On my barrel I have 5.56 s.s
Do I have a stainless barrel chamberd for 5.56 ? That usually indicates Nato spec
How does this math up to a chrome lined barrel ? Depends on what you are using it for.



Thanks for the help.

Link Posted: 10/1/2004 3:35:28 PM EST
Stainless Steel is mostly for accuracy purposes; it requires a break-in, and is the most accurate barrel type. Disadvantages are that the barrel wears much faster than other so it needs to be replaced more frequently. Generally (IIRC) target shooters who are really serious about competing change barrels after every 3,000 rounds, though I can't remember where I heard this (someone correct me if I'm wrong).

A Chrome-Moly barrel is just a plain old barrel. Chrome-moly refers to the substances the barrel is made of; chrome-lined barrels are just chrome-moly barrels with a chrome-lining on the innards of the barrel and chamber.

A Chrome-lined barrel is a barrel that is chrome-lined (duh). The chrome lining acts as a lubricant so the rifle is more reliable, and the chrome is corrosion resistant so corrosive ammo won't eat through your barrel. Also Chrome-lined barrels last significantly longer than chrome-moly or Stainless Steel barrels. There is a slight decrease in accuracy between chrome-lined and chrome-moly, but not anything that can be detected by the average shooter.

HTH

BTW, when I get my first AR it will be chrome-lined. I suggest you do the same, you will thank yourself later .
Link Posted: 10/2/2004 5:57:23 AM EST
Yes, some target shooters will change a barrel after 2500-3000 rounds, but for a normal shooter, the stainless will last plenty long as long as you are not dumping Beta C mags, bump firing, full auto, etc.

And stainless is not just for target shooting. It is good anywhere you may have corrosion problems. I live in a high humidity area, and for a trunk gun, SS is the way to go.

I have SS barrels, chrome lined, and some plain chrome moly.

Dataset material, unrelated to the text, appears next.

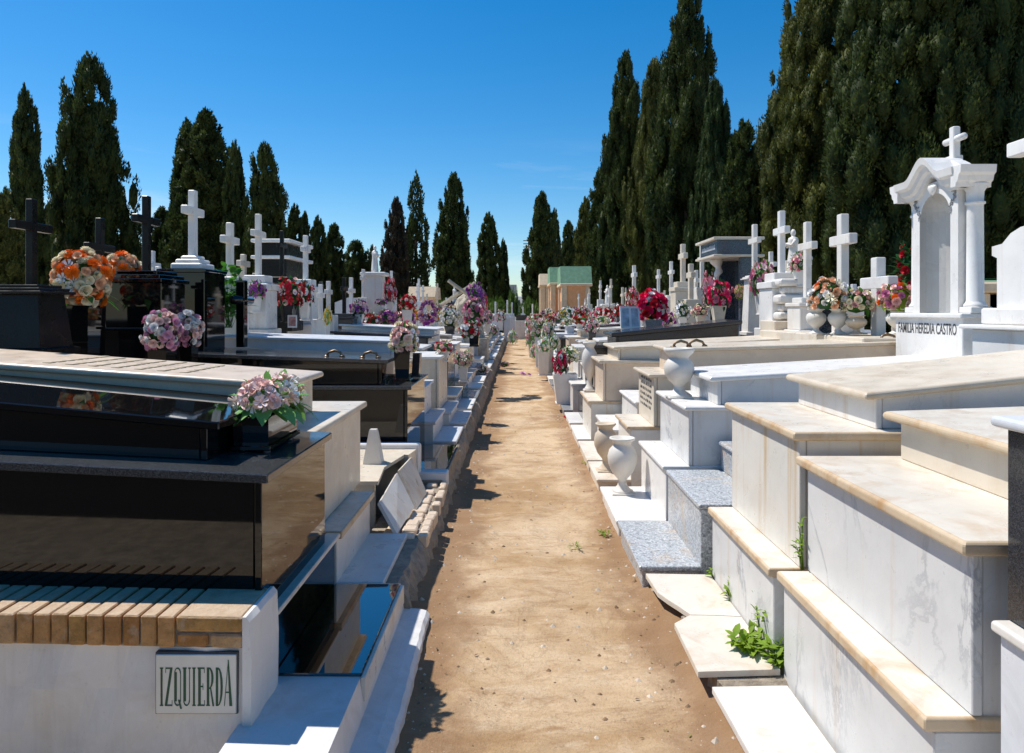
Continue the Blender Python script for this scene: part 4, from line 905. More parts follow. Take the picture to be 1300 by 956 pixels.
for px, Y, lab in ((1036, 7.15, 'round white urn at the left below the peach roses'), (1064, 7.0, 'round white urn at the right below the peach roses'), (1087, 6.85, 'small cream urn under the cream and dusty pink roses'), (1139, 6.5, 'pale urn under the mixed mauve bouquet')):
    urn(PX(px, Y), Y, PZ(424, Y), PZ(392 if px != 1087 else 400, Y) - PZ(424, Y), .19, 'urnwhite' if px != 1087 else 'urncream', lab, URN2)
planter(PX(1152, 6.9), 6.9, 1.2, .2, .2, .3, 'white', 'white box under the red rose plant')
m = MB(); x, y = PX(1048, 7.2), 7.25; m.box(x - .06, x + .06, y - .06, y + .06, 1.37, PZ(385, y), .004); tag(m.build('stone_vase', M['bluegrey'], loc=(x, y, 1.37)), 'slim blue-grey stone block between the two round urns', 'vase')
# shelf the right-hand heads stand on
m = MB(); m.box(3.05, 3.8, 6.25, 8.9, 0, PZ(424, 7.2) - .003, .01); tag(m.build('head_wall', M['cream'], loc=(3.4, 7.5, 0)), 'long pale stone block under the right-hand crosses and urns', 'stone block', kind='thing')

# far bouquets: shared unit meshes, blooms and leaves as two parts
def far_unit(seed, n=42):
    rnd = random.Random(seed); m = MB()
    for i, d in enumerate(ell_dirs(n, -.6, rnd)):
        m.cur = i % 3; rose_mb(m, d * (.62 + .46 * rnd.random()), d + Vector((rnd.gauss(0, .2), rnd.gauss(0, .2), rnd.gauss(0, .2))), .17 + .14 * rnd.random(), (ROSE[:3], ROSE[:3], SMALL, LILY)[i % 4], rnd)
    l = MB(); l.lathe([(.001, -.8), (.6, -.5), (.75, 0), (.6, .5), (.001, .75)], 0, 0, 0, 10)
    for d in ell_dirs(46, -.7, rnd): leaf_add(l, d * (.7 + .3 * rnd.random()), d + Vector((rnd.gauss(0, .4), rnd.gauss(0, .4), .1)), .38, .2)
    return m.mesh('blossoms', [M['p_pink'], M['p_white'], M['p_red']]), l.mesh('leaves', [M['leaf']])
UNITS = [far_unit(s) for s in (1, 2, 3, 4)]
def far_bouquet(px, py, wpx, hpx, Y, pal, label, leaf='leaf', group=None, vase=None, vlabel=None):
    x, z = PX(px, Y), PZ(py, Y); rx, rz = wpx * Y / F / 2, hpx * Y / F / 2; a, b = UNITS[RN.randrange(4)]
    t = thing('bouquet', label, 'bouquet', (x, Y, z), group)
    linkobj('blossoms', a, t, (0, 0, 0), (rx, rx, rz), (0, 0, RN.random() * 6), [M['p_' + k] for k in pal]); linkobj('leaves', b, t, (0, 0, 0), (rx, rx, rz), (0, 0, RN.random() * 6), [M[leaf]])
    if vase:
        hh = max(.12, vase * Y / F); 
        if vlabel: planter(x, Y, z - rz * .55 - hh, rx * 1.0, rx * 1.0, hh, 'white' if 'white' in vlabel else ('black' if 'black' in vlabel else 'cream'), vlabel, .72, 'vase', 'vase')
    return t
FB = far_bouquet
FB(325, 369, 22, 26, 8.6, ('purple', 'mauve', 'purple'), 'dark purple flowers beside the slender white cross', 'leaf', None, 20, 'white vase under dark purple flowers')
FB(366, 374, 34, 44, 9.3, ('red', 'palepink', 'red'), 'red and pink rose bouquet with a framed photo below, left of a pair', 'leafdark', None, 22, 'black vase under the left red and pink rose bouquet')
FB(387, 374, 22, 36, 9.6, ('red', 'red', 'white'), 'deep red rose bouquet in a white pot, right of a pair', 'leafdark', None, 22, 'white pot of the right red rose bouquet')
FB(563, 441, 24, 18, 8.9, ('red', 'pink', 'palepink'), 'small red and pink flowers in a white cup on the pale block-shaped tomb', 'leaf', None, 8, 'white cup of flowers on the pale block-shaped tomb')
FB(588, 457, 24, 24, 10.2, ('palepink', 'cream', 'dusty'), 'cream and dusty pink flowers in a pot on a left-hand step', 'leaf', None, 20, 'white pot on a left-hand step beside the path')
FB(604, 377, 24, 36, 13.6, ('purple', 'purple', 'lilac'), 'purple flowers at the top of the tall left arrangement', 'leaf')
FB(602, 398, 30, 40, 13.4, ('pink', 'mauve', 'palepink'), 'pink and mauve flowers in the middle of the tall left arrangement', 'leafdark', None, 30, 'black stand under the tall left arrangement')
FB(612, 386, 16, 26, 13.9, ('orange', 'hot', 'pink'), 'orange-red flowers on the right of the tall left arrangement', 'leaf')
FB(597, 419, 26, 26, 13.0, ('palepink', 'red', 'white'), 'pale pink and dark red flowers low on the left side of the path', 'leafdark')
FB(517, 386, 24, 26, 14.5, ('red', 'palepink', 'red'), 'red and white ball of flowers in a marble urn, left row', 'leafdark', None, 20, 'white urn of the red and white ball, left row')
FB(495, 372, 16, 40, 15.0, ('red', 'pink', 'palepink'), 'tall narrow spray of red and pink flowers beside the statue column', 'leafdark', None, 14, 'white vase of the tall narrow red spray')
FB(492, 404, 26, 22, 14.0, ('lilac', 'mauve', 'purple'), 'mauve flowers at the foot of the statue column', 'leafdark')
FB(484, 384, 14, 10, 14.6, ('purple', 'lilac', 'purple'), 'small purple bunch on the statue column base', 'leaf')
FB(471, 406, 14, 18, 14.2, ('red', 'white', 'red'), 'red and white bunch left of the statue column foot', 'leafdark')
FB(461, 387, 12, 14, 15.4, ('peach', 'yellow', 'cream'), 'small peach and yellow bunch left of the statue', 'leaf')
FB(416, 403, 10, 26, 10.2, ('yellow', 'yellow', 'cream'), 'yellow flowers between the pair of short white crosses', 'leafpale')
FB(556, 391, 16, 12, 17.5, ('palepink', 'pink', 'white'), 'pale pink flowers on the far side of the purple wreath', 'leaf')
FB(574, 392, 10, 10, 17.0, ('peach', 'pink', 'peach'), 'small peach-pink bunch beside the open stone book', 'leaf')
FB(619, 404, 16, 18, 20, ('pink', 'lilac', 'white'), 'pink and lilac flowers past the tall left arrangement', 'leaf', None, 12, 'white vase past the tall left arrangement')
FB(636, 402, 12, 18, 26, ('palepink', 'pink', 'white'), 'pale pink flowers far down the left of the path', 'leaf', None, 12, 'white vase far down the left of the path')
FB(626, 420, 14, 16, 22, ('white', 'palepink', 'lilac'), 'white and lilac flowers low on the far left of the path', 'leaf')
FB(651, 428, 12, 20, 30, ('white', 'palepink', 'white'), 'white flower stand at the far end of the path, left', 'leafpale')
FB(611, 468, 18, 14, 15.2, ('white', 'palepink', 'white'), 'white flowers on the ground on the left edge of the path', 'leafdark')
FB(640, 463, 14, 8, 18.5, ('palepink', 'pink', 'palepink'), 'pink wreath lying on the dirt of the path', 'leaf')
# right side
FB(712, 461, 20, 36, 11.3, ('hot', 'white', 'hot'), 'hot pink and white flowers hanging over the square marble planter', 'leafdark')
FB(722, 452, 26, 24, 11.5, ('cream', 'white', 'cream'), 'cream flowers and greenery at the back of the square marble planter', 'leaf')
planter(PX(717, 11.4), 11.4, .13, .38, .38, PZ(474, 11.4) - .13, 'white_clean', 'tapering square marble planter beside the path on the right', .72)
FB(912, 376, 32, 44, 10.9, ('hot', 'hot', 'pink'), 'large hot pink bunch in front of the twisted column', 'leafdark', None, 20, 'cream bowl planter in front of the twisted column')
FB(899, 370, 16, 50, 11.8, ('pink', 'palepink', 'pink'), 'taller pale pink spray behind the hot pink bunch', 'leafdark')
FB(968, 358, 30, 54, 9.9, ('pink', 'palepink', 'mauve'), 'tall pink spray between two white crosses, right row', 'leaf', None, 26, 'white tapering vase of the tall pink spray')
FB(1016, 335, 28, 30, 9.0, ('palepink', 'white', 'pink'), 'pink and white flowers high on a pillar behind a white cross', 'leaf', None, 20, 'white pot high on a pillar behind a white cross')
FB(939, 372, 14, 22, 10.8, ('peach', 'peach', 'dusty'), 'green plant with a peach flower right of the dark column monument', 'weed')
FB(889, 395, 22, 18, 11.6, ('dusty', 'cream', 'dusty'), 'dried brownish flowers in a bowl left of the dark column monument', 'leafdark', None, 10, 'cream bowl of dried flowers')
FB(866, 395, 20, 26, 12.4, ('white', 'cream', 'white'), 'white lilies among greenery, right row', 'leafdark', None, 10, 'white vase of lilies, right row')
FB(803, 380, 16, 32, 14.5, ('red', 'pink', 'palepink'), 'red and pink flowers above the framed photograph', 'leaf')
FB(793, 400, 12, 22, 12.5, ('pink', 'hot', 'pink'), 'small pink spray left of the framed photograph', 'leaf')
FB(740, 407, 26, 14, 15.5, ('red', 'white', 'red'), 'red and white flowers lying on a lid, right row', 'leaf')
FB(765, 407, 20, 12, 16.0, ('cream', 'white', 'cream'), 'cream flowers lying on a lid beside red ones, right row', 'leaf')
FB(720, 409, 16, 12, 15.0, ('white', 'palepink', 'cream'), 'white flowers at the path end of a lid, right row', 'leaf')
FB(741, 395, 14, 16, 18, ('palepink', 'pink', 'palepink'), 'pale pink ball among small crosses, right row', 'leaf')
FB(715, 399, 10, 12, 19, ('yellow', 'yellow', 'white'), 'yellow flowers in front of the orange tomb house', 'leaf')
k = 0
for px, py, w, h, Y, pal in ((685, 418, 22, 30, 19, ('palepink', 'white', 'palepink')), (676, 428, 18, 34, 23, ('palepink', 'white', 'pink')), (696, 422, 18, 30, 17, ('white', 'cream', 'palepink')), (681, 404, 20, 12, 22, ('red', 'pink', 'white')), (697, 407, 14, 16, 19, ('red', 'palepink', 'red')),
                             (690, 440, 18, 26, 16.5, ('palepink', 'white', 'white')), (672, 410, 12, 16, 27, ('pink', 'white', 'palepink')), (679, 447, 12, 20, 20, ('pink', 'palepink', 'white')), (703, 436, 14, 22, 15.5, ('white', 'cream', 'white'))):
    FB(px, py, w, h, Y, pal, '%s bunch in the bank of pale flowers on the right of the path, %s built up from the bottom' % (('pink', 'white', 'cream', 'red', 'reddish', 'pale', 'rosy', 'blush', 'ivory')[k], ORD[k]) if False else '%s bunch in the flower bank at the path\'s distant right edge' % ('wide blush pink', 'tall pink and white', 'ivory and blush', 'flat red and pink', 'deep red', 'white and blush', 'small rosy', 'low pink', 'cream and white')[k], 'leafpale' if k % 2 else 'leaf'); k += 1
rb = random.Random(5); cnt = {1: 0, -1: 0}
PALS = [(('red', 'white', 'red'), 'red and white'), (('palepink', 'white', 'pink'), 'pale pink'), (('hot', 'pink', 'palepink'), 'bright pink'), (('white', 'cream', 'white'), 'white'), (('yellow', 'cream', 'orange'), 'yellow and orange'), (('lilac', 'palepink', 'purple'), 'lilac')]
for sd, ym, zl, kq in FAR:
    if kq < 2 or rb.random() < .12: continue
    for u in (2.85, 1.42):
        if u < 2 and rb.random() < .5: continue
        pal, pn = PALS[rb.randrange(6)]; nm = 'left' if sd < 0 else 'right'; r0 = .13 + rb.random() * .09; z = zl + .05 * (u - 1.3); yy = ym + rb.gauss(0, .1)
        lab = '%s bouquet, %s of those on the distant %s tombs' % (pn, ORD[cnt[sd]], nm); cnt[sd] += 1
        t = thing('bouquet', lab, 'bouquet', (sd * u, yy, z + .12 + r0), 'bouquets on the distant tombs'); a, b = UNITS[rb.randrange(4)]
        linkobj('blossoms', a, t, (0, 0, 0), (r0, r0, r0 * 1.15), (0, 0, rb.random() * 6), [M['p_' + q] for q in pal]); linkobj('leaves', b, t, (0, 0, 0), (r0, r0, r0 * 1.15), (0, 0, 0), [M['leafdark']])
        planter(sd * u, yy, z + .01, r0 * 1.1, r0 * 1.1, .16, rb.choice(('white', 'charcoal', 'cream')), 'small vase under %s bouquet on the distant %s tombs' % (ORD[cnt[sd] - 1], nm), .75, 'vase', 'vase', 'vases on the distant tombs')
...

Except for my Oly Ultramatch (a 1" bull target barrel, free floated, etc), all the other barrels perform essentially identically. I cannot tell a difference in accuracy.

My son recently examined an Oly 16" SS barrel (about 15 years old) we know had over 20,000 rounds through it. The lugs inside the barrel extension showed a little normal wear, but the bore scope showed this barrel to still have plenty of life. Even in the throat, the wear was negligable. And this was on a carbine that has been rode hard and put away wet.
Link Posted: 10/2/2004 3:22:04 PM EST
Barrels marked 5.56 S.S. that I have seen were Olympic Arms barrels. Olympic would mark theirs 5.56, even on barrels cut to SAAMI spec chambers... so there is NO guarantee that marking means you have a NATO spec chamber.